Mit ihren „Sitzaufgaben“ (heute: "wickiseats") schlägt Beatrix Wicki eine überraschend neue Richtung auf dem Weg der künstlerischen Bearbeitungen des Stuhlthemas ein. Dieses „Neue“ drückt sich nicht in exotischen Materialkombinationen oder im Auffinden phantasievoller Stühle aus. Es beruht vielmehr auf einem subtilen Akt der Transformation, in dem Stühle ihren instrumentellen Charakter abstreifen und nun frei werden, menschliche Eigenschaften und innere Lebenshaltungen offen zu legen.

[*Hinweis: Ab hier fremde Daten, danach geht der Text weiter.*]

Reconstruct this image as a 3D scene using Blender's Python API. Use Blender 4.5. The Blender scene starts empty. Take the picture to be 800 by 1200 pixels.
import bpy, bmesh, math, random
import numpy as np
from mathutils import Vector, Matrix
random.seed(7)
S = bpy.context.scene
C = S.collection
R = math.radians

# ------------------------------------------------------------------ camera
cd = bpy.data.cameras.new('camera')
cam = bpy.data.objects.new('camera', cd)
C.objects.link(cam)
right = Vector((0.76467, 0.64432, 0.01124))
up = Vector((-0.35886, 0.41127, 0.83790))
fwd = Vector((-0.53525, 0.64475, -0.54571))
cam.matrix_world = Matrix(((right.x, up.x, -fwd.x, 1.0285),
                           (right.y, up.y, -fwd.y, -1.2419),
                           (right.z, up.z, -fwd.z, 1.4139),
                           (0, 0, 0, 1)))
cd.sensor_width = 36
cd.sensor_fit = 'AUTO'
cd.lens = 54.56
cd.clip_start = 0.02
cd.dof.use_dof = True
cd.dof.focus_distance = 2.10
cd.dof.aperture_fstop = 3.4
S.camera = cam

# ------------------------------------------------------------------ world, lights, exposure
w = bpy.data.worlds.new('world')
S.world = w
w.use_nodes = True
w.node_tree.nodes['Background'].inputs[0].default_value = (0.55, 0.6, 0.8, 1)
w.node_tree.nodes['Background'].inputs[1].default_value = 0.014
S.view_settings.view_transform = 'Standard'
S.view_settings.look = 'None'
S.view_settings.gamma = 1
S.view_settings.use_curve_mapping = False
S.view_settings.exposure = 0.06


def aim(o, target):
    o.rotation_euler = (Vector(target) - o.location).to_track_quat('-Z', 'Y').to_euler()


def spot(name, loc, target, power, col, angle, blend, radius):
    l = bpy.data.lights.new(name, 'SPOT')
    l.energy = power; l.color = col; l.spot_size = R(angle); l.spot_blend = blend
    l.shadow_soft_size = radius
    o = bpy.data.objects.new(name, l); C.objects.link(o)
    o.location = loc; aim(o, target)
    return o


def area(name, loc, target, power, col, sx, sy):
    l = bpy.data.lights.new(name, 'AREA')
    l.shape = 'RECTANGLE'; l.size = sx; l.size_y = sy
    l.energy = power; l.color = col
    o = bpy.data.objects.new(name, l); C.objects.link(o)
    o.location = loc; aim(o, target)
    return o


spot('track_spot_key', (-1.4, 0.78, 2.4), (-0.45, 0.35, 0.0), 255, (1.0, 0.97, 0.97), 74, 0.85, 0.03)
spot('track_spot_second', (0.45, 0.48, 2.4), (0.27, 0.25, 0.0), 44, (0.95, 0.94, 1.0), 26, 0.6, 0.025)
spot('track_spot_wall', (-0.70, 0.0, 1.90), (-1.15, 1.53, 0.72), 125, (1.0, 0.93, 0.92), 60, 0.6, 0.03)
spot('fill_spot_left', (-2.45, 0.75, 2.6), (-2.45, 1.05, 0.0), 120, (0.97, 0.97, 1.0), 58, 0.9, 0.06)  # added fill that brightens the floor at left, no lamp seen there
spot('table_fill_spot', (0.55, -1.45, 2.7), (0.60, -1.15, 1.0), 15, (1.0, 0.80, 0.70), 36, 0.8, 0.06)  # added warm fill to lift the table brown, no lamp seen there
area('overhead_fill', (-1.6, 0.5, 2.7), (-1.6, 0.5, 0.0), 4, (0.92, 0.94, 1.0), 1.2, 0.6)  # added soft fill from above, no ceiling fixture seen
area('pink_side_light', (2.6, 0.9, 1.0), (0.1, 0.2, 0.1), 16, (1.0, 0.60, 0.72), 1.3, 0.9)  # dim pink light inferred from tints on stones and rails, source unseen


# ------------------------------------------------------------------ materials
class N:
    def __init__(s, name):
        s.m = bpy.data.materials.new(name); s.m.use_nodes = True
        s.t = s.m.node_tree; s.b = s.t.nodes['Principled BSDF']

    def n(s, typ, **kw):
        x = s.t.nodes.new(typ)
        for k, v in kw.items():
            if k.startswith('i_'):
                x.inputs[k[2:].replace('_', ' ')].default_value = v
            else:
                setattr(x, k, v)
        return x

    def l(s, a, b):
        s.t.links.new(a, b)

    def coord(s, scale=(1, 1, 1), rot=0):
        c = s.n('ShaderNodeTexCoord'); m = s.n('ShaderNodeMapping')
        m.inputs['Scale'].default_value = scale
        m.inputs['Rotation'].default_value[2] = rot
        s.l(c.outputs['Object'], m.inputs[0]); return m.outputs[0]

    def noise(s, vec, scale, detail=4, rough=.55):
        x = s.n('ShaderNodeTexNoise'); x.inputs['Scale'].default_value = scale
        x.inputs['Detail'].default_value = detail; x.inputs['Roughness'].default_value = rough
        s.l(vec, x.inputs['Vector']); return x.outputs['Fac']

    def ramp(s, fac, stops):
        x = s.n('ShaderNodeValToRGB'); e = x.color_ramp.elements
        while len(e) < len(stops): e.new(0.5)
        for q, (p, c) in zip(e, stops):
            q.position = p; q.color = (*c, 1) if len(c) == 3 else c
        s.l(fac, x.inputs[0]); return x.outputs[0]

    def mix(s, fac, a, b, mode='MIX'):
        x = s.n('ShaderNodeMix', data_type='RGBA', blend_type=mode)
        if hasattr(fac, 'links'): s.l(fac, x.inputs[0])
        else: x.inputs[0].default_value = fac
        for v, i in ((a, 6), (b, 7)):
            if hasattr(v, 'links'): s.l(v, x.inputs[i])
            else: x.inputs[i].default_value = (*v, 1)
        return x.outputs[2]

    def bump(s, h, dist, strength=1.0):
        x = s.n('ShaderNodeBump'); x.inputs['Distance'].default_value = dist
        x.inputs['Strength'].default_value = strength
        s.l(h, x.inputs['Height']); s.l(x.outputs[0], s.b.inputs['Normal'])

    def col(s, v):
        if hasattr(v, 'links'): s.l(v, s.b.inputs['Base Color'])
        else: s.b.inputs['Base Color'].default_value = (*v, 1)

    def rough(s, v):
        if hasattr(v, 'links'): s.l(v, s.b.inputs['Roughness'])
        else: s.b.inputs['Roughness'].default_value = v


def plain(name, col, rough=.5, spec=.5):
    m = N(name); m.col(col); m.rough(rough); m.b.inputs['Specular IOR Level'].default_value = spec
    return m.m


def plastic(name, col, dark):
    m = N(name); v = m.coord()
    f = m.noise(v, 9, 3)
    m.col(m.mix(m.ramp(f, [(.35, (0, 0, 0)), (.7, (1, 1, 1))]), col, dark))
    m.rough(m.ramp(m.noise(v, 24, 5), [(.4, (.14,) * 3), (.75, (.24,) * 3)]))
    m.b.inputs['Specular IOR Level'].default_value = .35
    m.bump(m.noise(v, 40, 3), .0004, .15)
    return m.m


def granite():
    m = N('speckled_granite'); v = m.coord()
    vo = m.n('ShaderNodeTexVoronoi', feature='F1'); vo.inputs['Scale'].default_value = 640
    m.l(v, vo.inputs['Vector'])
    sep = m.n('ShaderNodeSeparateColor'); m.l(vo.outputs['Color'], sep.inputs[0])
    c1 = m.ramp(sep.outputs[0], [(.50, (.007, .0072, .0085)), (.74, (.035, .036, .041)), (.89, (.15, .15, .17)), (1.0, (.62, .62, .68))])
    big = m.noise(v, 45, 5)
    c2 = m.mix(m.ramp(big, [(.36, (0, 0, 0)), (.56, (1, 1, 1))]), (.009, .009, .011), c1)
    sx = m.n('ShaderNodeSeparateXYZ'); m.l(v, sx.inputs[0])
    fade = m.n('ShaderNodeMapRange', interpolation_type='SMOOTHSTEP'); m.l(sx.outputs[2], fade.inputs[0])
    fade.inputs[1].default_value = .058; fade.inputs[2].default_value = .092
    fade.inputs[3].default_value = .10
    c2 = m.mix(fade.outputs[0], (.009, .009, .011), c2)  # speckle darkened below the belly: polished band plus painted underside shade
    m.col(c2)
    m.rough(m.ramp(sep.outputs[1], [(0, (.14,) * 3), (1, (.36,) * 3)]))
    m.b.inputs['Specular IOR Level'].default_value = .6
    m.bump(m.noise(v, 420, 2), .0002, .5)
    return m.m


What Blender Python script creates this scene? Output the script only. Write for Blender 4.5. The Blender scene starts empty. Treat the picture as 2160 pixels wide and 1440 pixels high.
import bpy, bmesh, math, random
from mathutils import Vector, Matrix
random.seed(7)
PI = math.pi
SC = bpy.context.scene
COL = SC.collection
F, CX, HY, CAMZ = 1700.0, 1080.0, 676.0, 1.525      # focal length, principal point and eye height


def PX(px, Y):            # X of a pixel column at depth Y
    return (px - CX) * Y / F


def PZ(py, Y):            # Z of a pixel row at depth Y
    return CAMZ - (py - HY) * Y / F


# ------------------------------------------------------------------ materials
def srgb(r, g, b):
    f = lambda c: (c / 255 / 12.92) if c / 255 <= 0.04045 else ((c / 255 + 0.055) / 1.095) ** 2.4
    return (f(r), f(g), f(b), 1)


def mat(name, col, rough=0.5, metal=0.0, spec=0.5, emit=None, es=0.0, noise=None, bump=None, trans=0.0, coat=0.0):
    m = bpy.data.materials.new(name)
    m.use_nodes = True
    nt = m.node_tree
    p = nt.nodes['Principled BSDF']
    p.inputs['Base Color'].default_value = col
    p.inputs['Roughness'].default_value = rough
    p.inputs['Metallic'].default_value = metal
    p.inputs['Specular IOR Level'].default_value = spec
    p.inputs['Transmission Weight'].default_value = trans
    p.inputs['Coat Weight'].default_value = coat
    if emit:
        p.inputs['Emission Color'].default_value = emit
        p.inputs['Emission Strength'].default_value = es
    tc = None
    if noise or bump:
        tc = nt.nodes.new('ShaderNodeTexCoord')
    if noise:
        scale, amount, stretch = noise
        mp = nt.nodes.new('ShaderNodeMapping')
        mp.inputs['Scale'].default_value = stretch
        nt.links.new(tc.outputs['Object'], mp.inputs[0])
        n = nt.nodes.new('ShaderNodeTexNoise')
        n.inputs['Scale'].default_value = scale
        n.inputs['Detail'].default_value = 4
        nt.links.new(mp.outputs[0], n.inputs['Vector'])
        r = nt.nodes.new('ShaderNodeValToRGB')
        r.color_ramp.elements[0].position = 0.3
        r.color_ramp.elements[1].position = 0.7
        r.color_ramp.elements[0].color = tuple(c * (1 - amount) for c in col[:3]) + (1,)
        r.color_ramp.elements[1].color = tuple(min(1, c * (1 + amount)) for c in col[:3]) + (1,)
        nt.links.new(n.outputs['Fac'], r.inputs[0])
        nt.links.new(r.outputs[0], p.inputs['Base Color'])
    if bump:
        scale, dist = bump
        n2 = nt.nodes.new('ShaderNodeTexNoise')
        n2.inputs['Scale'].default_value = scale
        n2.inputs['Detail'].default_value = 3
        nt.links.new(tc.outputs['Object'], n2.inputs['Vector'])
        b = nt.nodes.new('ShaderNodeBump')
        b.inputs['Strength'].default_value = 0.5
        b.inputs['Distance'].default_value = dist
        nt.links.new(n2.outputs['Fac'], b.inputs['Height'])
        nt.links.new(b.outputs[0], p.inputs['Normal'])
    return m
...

Überhaupt sperren sich die „Sitzaufgaben“ (heute: "wickiseats") gegen statische Lebensmodelle. Sie führen ein „nomadenhaftes Dasein“ und veranschaulichen ein Spannungsfeld, in dem jeder von uns steht: Das Bedürfnis nach Statik einerseits und die Suche nach Bewegung andererseits. Beatrix Wicki wählt den Stuhl zum Gegenstand einer innovativen künstlerischen Recherche, die das Sitzmöbel auf menschliche Verhaltens- und Lebensweisen hin befragt. Stets geht es ihr darum, den Stuhl als fixierten Ort des Sitzens hinter sich zu lassen.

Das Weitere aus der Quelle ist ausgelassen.